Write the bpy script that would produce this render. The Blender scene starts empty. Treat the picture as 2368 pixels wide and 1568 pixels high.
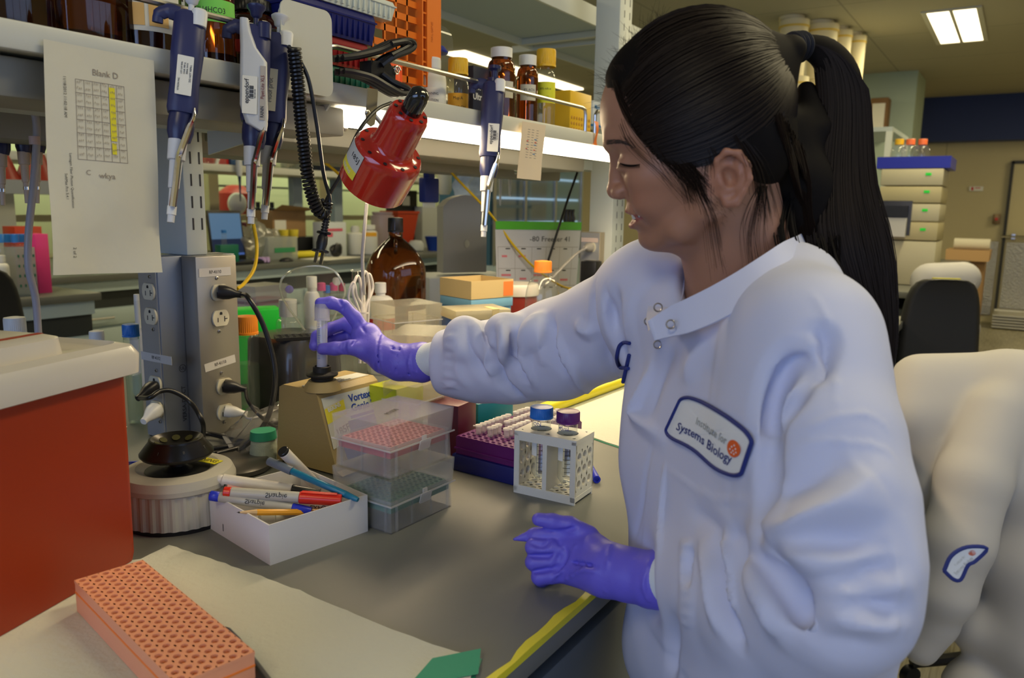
import bpy, bmesh, math, random
import numpy as np
from mathutils import Matrix, Vector, Euler
SC = bpy.context.scene
COL = SC.collection
PI = math.pi
random.seed(7)
# ------------------------------------------------------------------ camera
# world: X runs along the bench, Y across it away from the camera, Z up; metres; bench top at z = 0.92
CW, CH, FPX = 2368.0, 1568.0, 18.0 / 23.6 * 2368.0
CAMLOC = np.array([0.0, 0.0, 1.34])
_vx = np.array([2365 - CW / 2, 500 - CH / 2, FPX]); _vx /= np.linalg.norm(_vx)
_hd = np.array([math.cos(.017), math.sin(.017), 0])
_dn = np.cross(_vx, _hd); _dn /= np.linalg.norm(_dn)
if _dn[1] < 0: _dn = -_dn
_z = -_dn; _y = np.cross(_z, _vx)
RM = np.stack([_vx, _y, _z])                 # world = RM @ (right, down, forward)
cam = bpy.data.cameras.new('camera')
cam.sensor_width = 23.6; cam.lens = 18.0; cam.clip_start = 0.02; cam.clip_end = 60
cam.dof.use_dof = True; cam.dof.focus_distance = 1.12; cam.dof.aperture_fstop = 4.6
camo = bpy.data.objects.new('camera', cam); COL.objects.link(camo)
_m = Matrix.Identity(4)
for _i in range(3):
    _m[_i][0] = RM[_i][0]; _m[_i][1] = -RM[_i][1]; _m[_i][2] = -RM[_i][2]; _m[_i][3] = CAMLOC[_i]
camo.matrix_world = _m
SC.camera = camo
# ------------------------------------------------------------------ world, lights, exposure
SC.view_settings.view_transform = 'Standard'; SC.view_settings.look = 'None'
SC.view_settings.exposure = -0.95; SC.view_settings.gamma = 1.0; SC.view_settings.use_curve_mapping = False
SC.cycles.max_bounces = 10; SC.cycles.transparent_max_bounces = 24; SC.cycles.transmission_bounces = 8
SC.cycles.diffuse_bounces = 4; SC.cycles.glossy_bounces = 4; SC.cycles.sample_clamp_indirect = 4.0
SC.cycles.caustics_reflective = False; SC.cycles.caustics_refractive = False
SC.cycles.use_denoising = True
W = bpy.data.worlds.new('room_air'); SC.world = W; W.use_nodes = True
W.node_tree.nodes['Background'].inputs[0].default_value = (.55, .68, 1, 1)
W.node_tree.nodes['Background'].inputs[1].default_value = .15
def area(name, loc, target, sx, sy, power, col, spread=PI):
    l = bpy.data.lights.new(name, 'AREA'); l.shape = 'RECTANGLE'; l.size = sx; l.size_y = sy
    l.energy = power; l.color = col; l.spread = spread
    o = bpy.data.objects.new(name, l); COL.objects.link(o)
    d = Vector(target) - Vector(loc)
    o.matrix_world = Matrix.Translation(loc) @ d.to_track_quat('-Z', 'Y').to_matrix().to_4x4()
    return o
DAY = (.36, .53, 1.0); TUBE = (1.0, .86, .50)
CEIL = 2.78
# daylight entering by the windows of the left wall and of the wall behind the photographer
area('window_daylight', (-3.3, .2, 1.7), (1.0, .8, 1.0), 4.0, 1.4, 95, DAY)
area('window_daylight', (.9, -2.6, 1.9), (1.2, .8, 1.0), 3.2, 1.3, 14, DAY)
# ------------------------------------------------------------------ helpers
def cp(px, py, d):
    return Vector(CAMLOC + RM @ (np.array([(px - CW / 2) / FPX, (py - CH / 2) / FPX, 1.0]) * d))
def _ray(px, py): return RM @ np.array([(px - CW / 2) / FPX, (py - CH / 2) / FPX, 1.0])
def pz(px, py, z):
    r = _ray(px, py); return Vector(CAMLOC + r * ((z - CAMLOC[2]) / r[2]))
def pY(px, py, Y):
    r = _ray(px, py); return Vector(CAMLOC + r * (Y / r[1]))
def pX(px, py, X):
    r = _ray(px, py); return Vector(CAMLOC + r * (X / r[0]))
def ppx(P):
    c = RM.T @ (np.array(P) - CAMLOC); return CW / 2 + FPX * c[0] / c[2], CH / 2 + FPX * c[1] / c[2], c[2]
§
§ **WORK TO BE COMPLETED**: Write the material out again exactly as it appears, dropping the pictures.

§ **RESULT OF THIS EXERCISE**:
Write the bpy script that would produce this render. The Blender scene starts empty. Treat the picture as 2368 pixels wide and 1568 pixels high.
import bpy, bmesh, math, random
import numpy as np
from mathutils import Matrix, Vector, Euler
SC = bpy.context.scene
COL = SC.collection
PI = math.pi
random.seed(7)
# ------------------------------------------------------------------ camera
# world: X runs along the bench, Y across it away from the camera, Z up; metres; bench top at z = 0.92
CW, CH, FPX = 2368.0, 1568.0, 18.0 / 23.6 * 2368.0
CAMLOC = np.array([0.0, 0.0, 1.34])
_vx = np.array([2365 - CW / 2, 500 - CH / 2, FPX]); _vx /= np.linalg.norm(_vx)
_hd = np.array([math.cos(.017), math.sin(.017), 0])
_dn = np.cross(_vx, _hd); _dn /= np.linalg.norm(_dn)
if _dn[1] < 0: _dn = -_dn
_z = -_dn; _y = np.cross(_z, _vx)
RM = np.stack([_vx, _y, _z])                 # world = RM @ (right, down, forward)
cam = bpy.data.cameras.new('camera')
cam.sensor_width = 23.6; cam.lens = 18.0; cam.clip_start = 0.02; cam.clip_end = 60
cam.dof.use_dof = True; cam.dof.focus_distance = 1.12; cam.dof.aperture_fstop = 4.6
camo = bpy.data.objects.new('camera', cam); COL.objects.link(camo)
_m = Matrix.Identity(4)
for _i in range(3):
    _m[_i][0] = RM[_i][0]; _m[_i][1] = -RM[_i][1]; _m[_i][2] = -RM[_i][2]; _m[_i][3] = CAMLOC[_i]
camo.matrix_world = _m
SC.camera = camo
# ------------------------------------------------------------------ world, lights, exposure
SC.view_settings.view_transform = 'Standard'; SC.view_settings.look = 'None'
SC.view_settings.exposure = -0.95; SC.view_settings.gamma = 1.0; SC.view_settings.use_curve_mapping = False
SC.cycles.max_bounces = 10; SC.cycles.transparent_max_bounces = 24; SC.cycles.transmission_bounces = 8
SC.cycles.diffuse_bounces = 4; SC.cycles.glossy_bounces = 4; SC.cycles.sample_clamp_indirect = 4.0
SC.cycles.caustics_reflective = False; SC.cycles.caustics_refractive = False
SC.cycles.use_denoising = True
W = bpy.data.worlds.new('room_air'); SC.world = W; W.use_nodes = True
W.node_tree.nodes['Background'].inputs[0].default_value = (.55, .68, 1, 1)
W.node_tree.nodes['Background'].inputs[1].default_value = .15
def area(name, loc, target, sx, sy, power, col, spread=PI):
    l = bpy.data.lights.new(name, 'AREA'); l.shape = 'RECTANGLE'; l.size = sx; l.size_y = sy
    l.energy = power; l.color = col; l.spread = spread
    o = bpy.data.objects.new(name, l); COL.objects.link(o)
    d = Vector(target) - Vector(loc)
    o.matrix_world = Matrix.Translation(loc) @ d.to_track_quat('-Z', 'Y').to_matrix().to_4x4()
    return o
DAY = (.36, .53, 1.0); TUBE = (1.0, .86, .50)
CEIL = 2.78
# daylight entering by the windows of the left wall and of the wall behind the photographer
area('window_daylight', (-3.3, .2, 1.7), (1.0, .8, 1.0), 4.0, 1.4, 95, DAY)
area('window_daylight', (.9, -2.6, 1.9), (1.2, .8, 1.0), 3.2, 1.3, 14, DAY)
# ------------------------------------------------------------------ helpers
def cp(px, py, d):
    return Vector(CAMLOC + RM @ (np.array([(px - CW / 2) / FPX, (py - CH / 2) / FPX, 1.0]) * d))
def _ray(px, py): return RM @ np.array([(px - CW / 2) / FPX, (py - CH / 2) / FPX, 1.0])
def pz(px, py, z):
    r = _ray(px, py); return Vector(CAMLOC + r * ((z - CAMLOC[2]) / r[2]))
def pY(px, py, Y):
    r = _ray(px, py); return Vector(CAMLOC + r * (Y / r[1]))
def pX(px, py, X):
    r = _ray(px, py); return Vector(CAMLOC + r * (X / r[0]))
def ppx(P):
    c = RM.T @ (np.array(P) - CAMLOC); return CW / 2 + FPX * c[0] / c[2], CH / 2 + FPX * c[1] / c[2], c[2]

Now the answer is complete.